The Government’s measures on the gift aid small donations scheme are sensible and logical steps forward, and it is good that more charities will be able to benefit from the scheme as a result. We were very clear that we would have liked the Government to go further, but we appreciate the steps they have taken, and the wide-ranging consultation they have undertaken.

We raised the matching requirement a number of times. My understanding is that the Government have the power to make changes to that requirement without the need for primary legislation anyway. It is useful to know that the Government can consider that if they receive future representations on the matter. Our concerns related in particular to volunteer-led charities—the very smallest charities, which perhaps do not have the administrative capacity to access some of these schemes. But I appreciate that the Government have committed to undertake a wider publicity effort on the gift aid small donations scheme and on how charities can access tax reliefs. I hope that charities across the UK will benefit from those changes.

The changes to the way that people will access childcare payments are sensible and seem more accessible than the current system. Having used the current system and struggled with some of its administrative impacts, I think the new scheme will iron out some of those flaws, and am pleased that even before the new scheme comes in the Government are re-evaluating it and looking to make it as accessible and as easy for parents to navigate as possible. I understand that a pilot will take place and that, by the end of next year, pretty much everyone should have moved over to the new scheme. I hope the Government will commit to re-evaluating the scheme as it goes forward, to ensure that it is as accessible as possible.
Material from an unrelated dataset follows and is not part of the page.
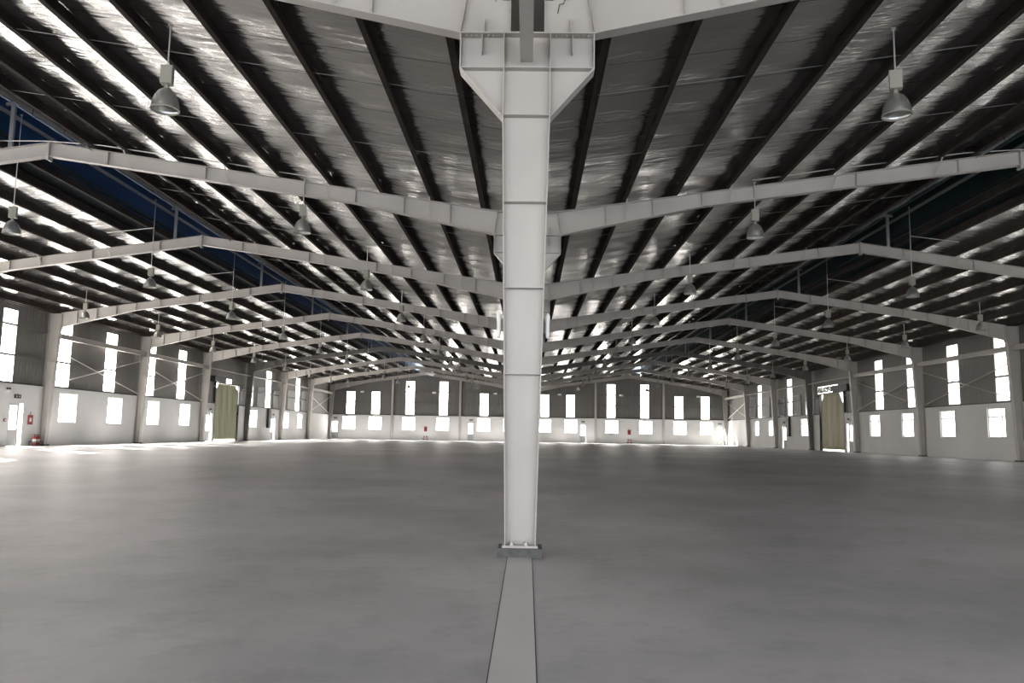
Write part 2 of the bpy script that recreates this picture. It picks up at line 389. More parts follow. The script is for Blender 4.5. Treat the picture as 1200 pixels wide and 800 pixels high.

On that re-evaluation, in Scotland we are making changes to the early learning and childcare system, and are looking at a mass expansion so that as many families as possible can access free, good quality childcare that is easily accessible in local communities. In my local community, at Manor Park Primary School, 20 two-year-olds will take part in a trial that is taking place in my area and in a number of other places across Scotland. I am sure that the UK Government will be keen to learn from Scotland’s experience of the expansion of free childcare and will be looking at it for the future.

Thank you, Mr Speaker, for the opportunity to speak on Third Reading. As I have said, we are broadly supportive of the Bill but would have liked it to go further in some areas. However, we will not oppose its Third Reading.

Question put and agreed to.

Bill accordingly read the Third time and passed.